We envision a future where AAPI communities are farming in rhythm with seasons, restoring reciprocal relationships with land, regionally adapting ancestral foodways for future generations, and ensuring food security for AAPI households. We strengthen relationships between growers upstate NY and communities in NYC, and our efforts will manifest primarily through community farming experiences, market gatherings, preserving ancestral foodways, facilitating community education, and storytelling.


We are Asian American farmers and organizers in the Northeast, including New York and Pennsylvania. Our work focuses on weaving relationships between AAPI farmers, mutual aid, and community based organizations in order to preserve our ancestral foodways and provide culturally resonant produce to those in need.


Our team met through the National Young Farmers Coalition and built relationships through the Asian Farmers affinity caucus.* Our collective backgrounds include farming, education, urban planning, and design. 

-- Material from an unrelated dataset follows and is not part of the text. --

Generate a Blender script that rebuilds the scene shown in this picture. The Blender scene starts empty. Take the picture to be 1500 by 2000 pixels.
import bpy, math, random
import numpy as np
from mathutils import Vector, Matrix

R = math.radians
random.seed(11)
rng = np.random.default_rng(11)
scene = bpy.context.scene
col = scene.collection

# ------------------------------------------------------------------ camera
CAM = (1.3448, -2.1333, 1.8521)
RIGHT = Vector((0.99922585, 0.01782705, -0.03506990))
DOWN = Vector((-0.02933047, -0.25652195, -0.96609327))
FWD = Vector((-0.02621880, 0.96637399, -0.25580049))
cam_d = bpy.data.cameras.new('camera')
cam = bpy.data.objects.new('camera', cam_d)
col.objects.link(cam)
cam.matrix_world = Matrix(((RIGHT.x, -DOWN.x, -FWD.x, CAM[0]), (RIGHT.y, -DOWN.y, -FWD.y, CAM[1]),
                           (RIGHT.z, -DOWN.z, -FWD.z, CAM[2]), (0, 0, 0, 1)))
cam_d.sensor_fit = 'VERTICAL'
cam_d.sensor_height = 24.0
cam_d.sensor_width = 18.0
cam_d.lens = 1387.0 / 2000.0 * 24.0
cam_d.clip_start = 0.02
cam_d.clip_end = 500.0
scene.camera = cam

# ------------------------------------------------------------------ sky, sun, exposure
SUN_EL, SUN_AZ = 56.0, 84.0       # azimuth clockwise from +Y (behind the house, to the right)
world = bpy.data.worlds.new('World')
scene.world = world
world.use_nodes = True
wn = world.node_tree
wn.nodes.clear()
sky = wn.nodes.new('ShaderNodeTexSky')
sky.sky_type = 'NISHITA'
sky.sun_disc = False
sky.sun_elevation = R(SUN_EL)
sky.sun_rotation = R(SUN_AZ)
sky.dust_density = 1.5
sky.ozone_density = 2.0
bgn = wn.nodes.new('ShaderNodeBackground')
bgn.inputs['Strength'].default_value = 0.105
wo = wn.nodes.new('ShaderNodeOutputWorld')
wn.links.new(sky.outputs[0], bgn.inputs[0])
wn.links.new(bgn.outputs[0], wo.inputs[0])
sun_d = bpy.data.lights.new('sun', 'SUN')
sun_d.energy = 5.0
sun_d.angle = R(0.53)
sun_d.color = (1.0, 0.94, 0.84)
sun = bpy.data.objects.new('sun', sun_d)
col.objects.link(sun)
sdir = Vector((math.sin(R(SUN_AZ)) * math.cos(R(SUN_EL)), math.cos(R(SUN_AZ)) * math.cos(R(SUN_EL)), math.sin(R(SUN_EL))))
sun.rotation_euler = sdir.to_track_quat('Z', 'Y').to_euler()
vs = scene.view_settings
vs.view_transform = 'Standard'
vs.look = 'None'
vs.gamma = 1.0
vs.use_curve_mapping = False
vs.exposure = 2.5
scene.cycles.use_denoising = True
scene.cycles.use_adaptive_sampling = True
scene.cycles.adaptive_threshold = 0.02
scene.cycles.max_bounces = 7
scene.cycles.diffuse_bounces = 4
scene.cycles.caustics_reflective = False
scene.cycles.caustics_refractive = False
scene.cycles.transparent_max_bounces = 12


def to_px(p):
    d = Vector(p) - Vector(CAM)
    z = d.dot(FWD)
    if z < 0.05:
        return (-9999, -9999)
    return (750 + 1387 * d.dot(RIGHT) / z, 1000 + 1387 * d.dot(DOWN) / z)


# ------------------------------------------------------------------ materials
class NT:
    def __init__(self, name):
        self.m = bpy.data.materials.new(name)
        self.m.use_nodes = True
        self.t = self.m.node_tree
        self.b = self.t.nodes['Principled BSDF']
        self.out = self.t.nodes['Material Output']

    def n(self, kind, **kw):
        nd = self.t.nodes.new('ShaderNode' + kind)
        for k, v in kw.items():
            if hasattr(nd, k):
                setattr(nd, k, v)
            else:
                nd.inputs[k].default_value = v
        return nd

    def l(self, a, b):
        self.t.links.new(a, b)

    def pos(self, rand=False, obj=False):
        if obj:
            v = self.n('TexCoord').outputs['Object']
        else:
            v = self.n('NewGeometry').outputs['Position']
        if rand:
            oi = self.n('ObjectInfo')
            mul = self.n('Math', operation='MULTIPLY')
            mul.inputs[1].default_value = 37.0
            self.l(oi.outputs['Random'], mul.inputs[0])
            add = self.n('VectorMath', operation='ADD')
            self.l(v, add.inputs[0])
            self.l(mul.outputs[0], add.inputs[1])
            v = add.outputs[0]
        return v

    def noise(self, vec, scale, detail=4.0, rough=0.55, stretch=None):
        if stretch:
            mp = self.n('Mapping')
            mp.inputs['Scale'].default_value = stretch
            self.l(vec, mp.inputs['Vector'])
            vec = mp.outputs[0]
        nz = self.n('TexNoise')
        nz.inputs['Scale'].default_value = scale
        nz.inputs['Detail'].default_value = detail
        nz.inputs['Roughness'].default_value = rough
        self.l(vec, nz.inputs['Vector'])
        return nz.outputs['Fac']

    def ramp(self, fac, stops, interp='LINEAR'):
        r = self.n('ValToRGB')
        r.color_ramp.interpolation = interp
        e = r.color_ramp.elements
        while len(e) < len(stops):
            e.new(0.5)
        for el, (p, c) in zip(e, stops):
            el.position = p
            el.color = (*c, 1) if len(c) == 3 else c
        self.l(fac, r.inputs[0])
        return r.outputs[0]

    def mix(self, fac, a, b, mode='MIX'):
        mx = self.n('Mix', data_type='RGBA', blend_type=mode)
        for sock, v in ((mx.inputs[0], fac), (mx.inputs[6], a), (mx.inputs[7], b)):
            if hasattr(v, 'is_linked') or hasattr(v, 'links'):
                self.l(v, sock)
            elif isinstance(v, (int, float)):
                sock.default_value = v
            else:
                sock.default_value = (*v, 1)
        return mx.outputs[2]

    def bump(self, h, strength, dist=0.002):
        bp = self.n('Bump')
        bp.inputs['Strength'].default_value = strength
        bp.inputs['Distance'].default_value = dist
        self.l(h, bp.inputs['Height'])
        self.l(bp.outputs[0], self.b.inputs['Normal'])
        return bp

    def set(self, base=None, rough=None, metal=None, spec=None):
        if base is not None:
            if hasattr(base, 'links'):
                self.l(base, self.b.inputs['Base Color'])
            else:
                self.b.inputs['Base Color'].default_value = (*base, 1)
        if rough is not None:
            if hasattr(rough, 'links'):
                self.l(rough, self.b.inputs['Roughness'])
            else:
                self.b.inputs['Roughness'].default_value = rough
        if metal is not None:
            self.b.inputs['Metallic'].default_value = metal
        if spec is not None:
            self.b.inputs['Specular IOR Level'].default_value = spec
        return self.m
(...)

We share an understanding that new generations of farmers not only inherit the responsibility to feed people, but to address the challenges of climate chaos and increasing social inequities. We follow indigenous and Black leaders worldwide by prioritizing our energy towards restoring the health of our local ecology and communities.

Like many diaspora peoples, we grapple with how to preserve and adapt the traditions that allowed our East-Asian ancestors to sustain soil fertility and themselves for centuries. We center cultural traditions in our work to draw connections between heritage and the present land we live on, and instill a sense of belonging to land and one another.


*Less than 1% of farmers in the U.S. identify as Asian (NBC)


Choy Commons borrows “Choy,” the romanized word for 菜, meaning leaf vegetable in Cantonese. While bok choy has origins in the Yangtze River Delta, its familiar categorization as “Asian” food parallels the perception of “Asian American” as a homogenized identity. The plant’s story captures both our dissonance with this experience and the solidarity and community we find as Asian diaspora in America.

We offer “Commons” to describe our efforts towards reciprocity with land and one another. Cultivating a shared commons of food, land, resources and labor is an act towards our collective liberation.

“菜樂市集” combines vegetables (​​菜), joy (樂), and market (市集). 集 also means “come together”, reminding us of our foundational history of building community through food. Thank you to Felix Wang for his thoughtful translation of our name.